Cities Win Fight Over MTBE Provisions in the Energy Bill

Aug. 2, 2005

The National League of Cities (NLC) applauds the action by Congress to adopt an Energy bill that rejected offending language that would have imposed a multi-billion dollar not funded mandate on local governments by preventing municipalities from suing the producers of the gas additive, Methyl Tertiary Butyl Ether (MTBE), a major contaminate of drinking water. NLC successfully lobbied for new language that preserves the ability of cities to bring their legal suits in state court and while permitting MTBE producers to request that their cases be heard in federal court.

"NLC and its coalition partners applaud the efforts of a bipartisan group of House and Senate leaders who rejected this onerous proposal," said NLC President Anthony A. Williams, mayor of Washington, D.C. "Cities will continue to have the ability to recoup the clean-up costs directly from the polluters."

The action is a major victory for taxpayers and for the NLC, which worked fiercely on behalf of cities and towns across America to protect their rights to seek damages for the clean up of drinking water sources polluted by MTBE—costs estimated in the range of 25 to $85 billion. During the past two years, NLC opposed numerous efforts by the House to limit the liability of MTBE producers—efforts that would have ultimately passed along billions of dollars in cleanup costs to the taxpayers. MTBE has been known to contaminate large quantities of surface and groundwater through leaking underground storage tanks and pipelines to ground and surface water. More than 28 states have detected MTBE contamination in their water supply with the most extensive contaminations found in California, New England and the Mid-Atlantic states.

In April, the House of Representatives included the MTBE provision in its version of the Energy bill over the objections of local governments, water utilities, and the Senate, which had twice rejected the language under the threat of filibuster. Most recently, NLC and coalition partners worked to defeat a deal brokered between House Energy and Commerce Chairman Joe Barton (Texas) and Rep. Charles Bass (New Hampshire) that would have invalidated any MTBE-related lawsuit filed by localities since September 5, 2003, with the exception of Bass' home state, which would have retained the right to sue.

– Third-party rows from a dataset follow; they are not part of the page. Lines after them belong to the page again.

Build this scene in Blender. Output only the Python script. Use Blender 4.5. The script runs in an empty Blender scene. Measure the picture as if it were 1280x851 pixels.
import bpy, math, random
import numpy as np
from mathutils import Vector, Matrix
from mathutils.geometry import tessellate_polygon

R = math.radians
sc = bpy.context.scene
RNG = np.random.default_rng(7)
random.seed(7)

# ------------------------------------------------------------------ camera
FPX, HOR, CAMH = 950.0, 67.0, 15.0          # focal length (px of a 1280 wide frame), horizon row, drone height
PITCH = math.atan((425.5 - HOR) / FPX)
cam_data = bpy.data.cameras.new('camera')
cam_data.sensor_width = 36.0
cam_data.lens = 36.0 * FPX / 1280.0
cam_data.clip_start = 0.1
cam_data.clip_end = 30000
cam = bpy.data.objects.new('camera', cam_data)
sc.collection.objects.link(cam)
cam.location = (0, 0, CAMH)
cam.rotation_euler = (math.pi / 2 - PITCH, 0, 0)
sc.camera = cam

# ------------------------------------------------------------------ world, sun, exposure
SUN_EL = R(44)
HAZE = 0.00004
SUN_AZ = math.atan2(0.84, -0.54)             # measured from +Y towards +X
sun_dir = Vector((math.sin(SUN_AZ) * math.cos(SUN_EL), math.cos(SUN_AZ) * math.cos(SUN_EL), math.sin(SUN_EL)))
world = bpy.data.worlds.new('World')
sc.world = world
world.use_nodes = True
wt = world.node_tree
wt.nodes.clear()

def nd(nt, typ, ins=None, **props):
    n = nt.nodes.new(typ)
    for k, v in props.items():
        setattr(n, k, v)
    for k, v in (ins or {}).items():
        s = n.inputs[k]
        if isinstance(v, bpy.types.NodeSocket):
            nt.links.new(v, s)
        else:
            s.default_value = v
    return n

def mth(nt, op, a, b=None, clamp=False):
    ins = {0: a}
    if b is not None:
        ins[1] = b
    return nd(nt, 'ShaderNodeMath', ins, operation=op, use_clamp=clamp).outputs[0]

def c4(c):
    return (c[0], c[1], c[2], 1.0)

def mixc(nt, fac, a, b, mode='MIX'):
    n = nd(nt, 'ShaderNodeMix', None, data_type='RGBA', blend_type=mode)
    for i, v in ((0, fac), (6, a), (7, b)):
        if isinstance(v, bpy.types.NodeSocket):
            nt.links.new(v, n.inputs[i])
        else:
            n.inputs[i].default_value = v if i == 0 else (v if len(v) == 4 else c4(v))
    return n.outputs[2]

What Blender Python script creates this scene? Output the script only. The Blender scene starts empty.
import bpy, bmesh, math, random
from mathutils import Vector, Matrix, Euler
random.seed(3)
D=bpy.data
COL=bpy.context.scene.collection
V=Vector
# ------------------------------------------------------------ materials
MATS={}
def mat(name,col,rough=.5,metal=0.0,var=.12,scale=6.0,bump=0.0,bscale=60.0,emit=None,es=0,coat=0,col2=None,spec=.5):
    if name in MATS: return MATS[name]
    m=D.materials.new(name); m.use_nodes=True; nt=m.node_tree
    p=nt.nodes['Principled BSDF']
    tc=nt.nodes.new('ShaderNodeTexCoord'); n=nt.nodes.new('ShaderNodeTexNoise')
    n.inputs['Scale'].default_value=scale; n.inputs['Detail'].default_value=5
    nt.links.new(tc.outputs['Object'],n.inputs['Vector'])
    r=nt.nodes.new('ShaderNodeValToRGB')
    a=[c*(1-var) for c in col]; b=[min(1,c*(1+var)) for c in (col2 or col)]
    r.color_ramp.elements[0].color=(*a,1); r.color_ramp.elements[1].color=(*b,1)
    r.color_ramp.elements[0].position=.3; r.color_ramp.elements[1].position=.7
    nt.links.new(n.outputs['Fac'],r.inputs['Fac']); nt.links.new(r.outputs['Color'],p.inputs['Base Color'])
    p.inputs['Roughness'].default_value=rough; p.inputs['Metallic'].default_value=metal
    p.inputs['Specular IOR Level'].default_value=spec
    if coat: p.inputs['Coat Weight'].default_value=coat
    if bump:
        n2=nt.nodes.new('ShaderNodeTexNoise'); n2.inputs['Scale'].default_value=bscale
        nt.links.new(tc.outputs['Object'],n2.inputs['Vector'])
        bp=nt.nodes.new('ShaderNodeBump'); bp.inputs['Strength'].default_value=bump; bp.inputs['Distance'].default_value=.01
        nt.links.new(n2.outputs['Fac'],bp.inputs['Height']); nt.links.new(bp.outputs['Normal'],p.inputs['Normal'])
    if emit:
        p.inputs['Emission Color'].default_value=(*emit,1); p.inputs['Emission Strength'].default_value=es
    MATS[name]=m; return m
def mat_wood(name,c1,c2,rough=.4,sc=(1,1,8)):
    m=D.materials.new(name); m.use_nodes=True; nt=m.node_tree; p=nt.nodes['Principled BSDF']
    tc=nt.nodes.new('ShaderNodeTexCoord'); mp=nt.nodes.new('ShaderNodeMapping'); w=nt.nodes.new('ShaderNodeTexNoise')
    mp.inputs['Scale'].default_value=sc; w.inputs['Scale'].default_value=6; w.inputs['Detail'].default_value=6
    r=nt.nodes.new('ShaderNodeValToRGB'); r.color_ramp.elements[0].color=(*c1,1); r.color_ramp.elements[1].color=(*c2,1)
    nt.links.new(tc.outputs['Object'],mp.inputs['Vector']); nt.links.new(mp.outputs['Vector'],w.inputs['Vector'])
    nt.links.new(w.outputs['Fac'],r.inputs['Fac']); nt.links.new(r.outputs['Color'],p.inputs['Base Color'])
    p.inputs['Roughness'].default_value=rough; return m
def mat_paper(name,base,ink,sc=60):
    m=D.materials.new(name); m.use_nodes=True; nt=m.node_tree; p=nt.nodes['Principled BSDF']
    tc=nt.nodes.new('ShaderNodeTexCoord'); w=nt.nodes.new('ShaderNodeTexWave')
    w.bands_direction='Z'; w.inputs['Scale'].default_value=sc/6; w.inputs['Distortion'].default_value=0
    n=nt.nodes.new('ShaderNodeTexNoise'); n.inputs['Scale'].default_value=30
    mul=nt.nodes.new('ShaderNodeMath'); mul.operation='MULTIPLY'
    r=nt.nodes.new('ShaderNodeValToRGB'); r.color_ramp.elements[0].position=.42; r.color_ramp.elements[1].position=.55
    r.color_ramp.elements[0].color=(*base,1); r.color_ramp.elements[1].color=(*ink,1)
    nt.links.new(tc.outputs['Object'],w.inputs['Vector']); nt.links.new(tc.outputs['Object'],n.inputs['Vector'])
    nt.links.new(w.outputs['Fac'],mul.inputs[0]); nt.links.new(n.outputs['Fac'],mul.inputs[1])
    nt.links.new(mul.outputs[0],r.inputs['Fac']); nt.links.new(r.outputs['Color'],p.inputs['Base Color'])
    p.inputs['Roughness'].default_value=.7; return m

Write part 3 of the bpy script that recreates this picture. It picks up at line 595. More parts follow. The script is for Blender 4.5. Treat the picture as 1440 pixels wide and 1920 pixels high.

The Barton-Bass deal would have also preempted the ability of states to ban MTBE, forced all claims into federal court, and placed a financial cap on the amount that cities and water utilities could collect from the MTBE producers.

"The earlier House MTBE-liability waiver protecting MTBE producers would have been the 'mother of all not funded mandates'," said Donald J. Borut, NLC executive director. "We would have seen a billion-dollar bailout for many of the same oil and gas industry suppliers who are now seeing record profits."

MTBE came under common use following the adoption of the Clean Air Act Amendments in 1990. Court suits brought by states and localities against MTBE manufacturers have already resulted in settlements of more than $320 million in California and Texas, and more than 100 other cases are outstanding. In one of those lawsuits, documents produced in the trial proved that MTBE producers have known since the late 1980s that MTBE contaminated the water supply and knew it was enormously expensive to clean up.